The last stop was the Vinh Trang Pagoda complex where we saw the big Buddha, the reclining Buddha, and temples. I thought this was quite nice, although there was nothing special about it. But at least it’s different from the other stops where people try to sell you something.


On the way back, we also had one more stop to a big store where they sold Vietnamese coffee, tea, and sweets. Overall, it was a very subpar tour and I wouldn’t recommend it.

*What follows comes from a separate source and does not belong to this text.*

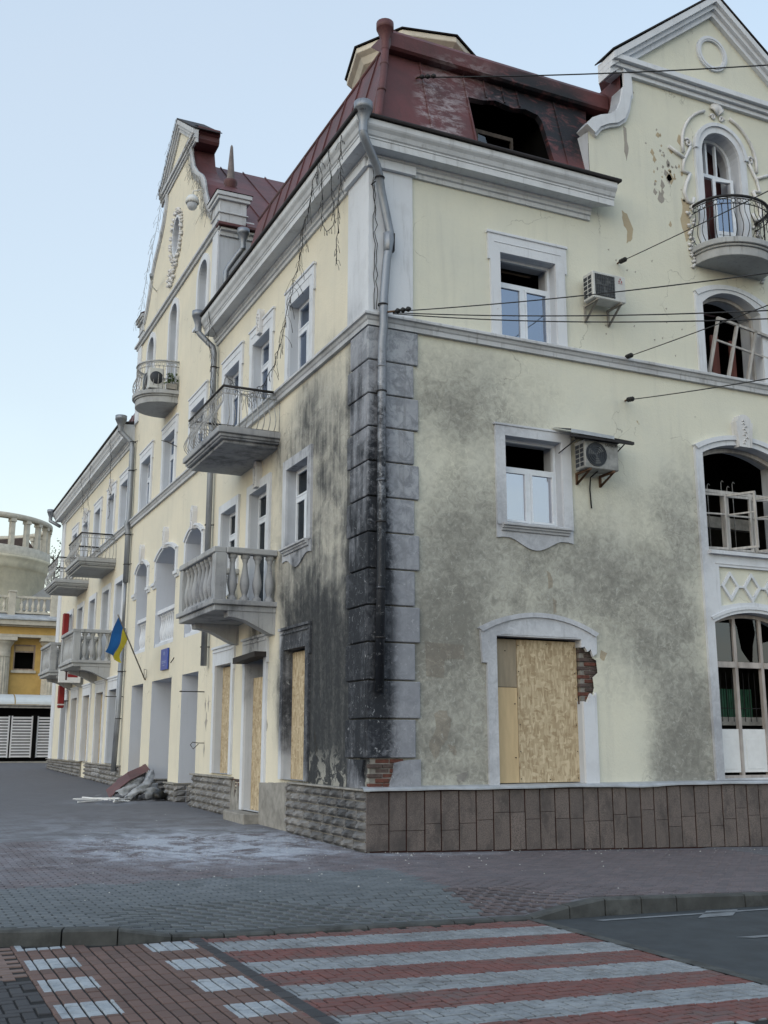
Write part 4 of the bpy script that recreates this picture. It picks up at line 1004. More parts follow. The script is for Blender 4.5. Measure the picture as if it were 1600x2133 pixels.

Day 2 – Half Day Tour to Cu Chi Tunnels

The second day was definitely much better than the first. The tour started early too at about 8AM and I also bought my tour package from Klook for USD 13. Similar to the Mekong Delta tour, they took us to a few stops along the way before actually going to the main destination. Cu Chi Tunnels is located in the midst of green jungles so the temperature was cooler inside. BUT, don’t forget to bring bug sprays because Vietnamese mosquitoes are hungry for blood. All over Saigon, whether it’s on the street, or temples, or markets, I was bitten so badly and I learned my lesson the itchy way, so don’t make the same mistakes I did.


I didn’t read up too much history before coming, but I’m sure anyone who sees the tunnels, and how some people live there for 20 years would be impressed. Based on an article from,:

In order to combat better-supplied American and South Vietnamese forces during the Vietnam War, Communist guerrilla troops known as Viet Cong (VC) dug tens of thousands of miles of tunnels, including an extensive network running underneath the Cu Chi district northwest of Saigon. Soldiers used these underground routes to house troops, transport communications and supplies, lay booby traps and mount surprise attacks, after which they could disappear underground to safety.

They were insanely narrow and to think that some people were living and moving through the tunnels to avoid enemies was simply unimaginable. I was claustrophobic so I didn’t actually go inside, but hey I got some pretty cool pictures regardless.

cuchi_tunnelcuchi_tunnel_small_entranceinto_cuchi_tunnelProcessed with VSCO with c4 preset

So there you go, everything that I did over the weekend in Saigon. I didn’t have enough time to visit the museum and monuments, but you guys should definitely check them out. I’ll post another article on where I went for food. Trust me, they were SO DAMN FINE.

PS: Apologies for the low pictures quality. I didn’t bring my camera and had everything taken with my iPhone 6.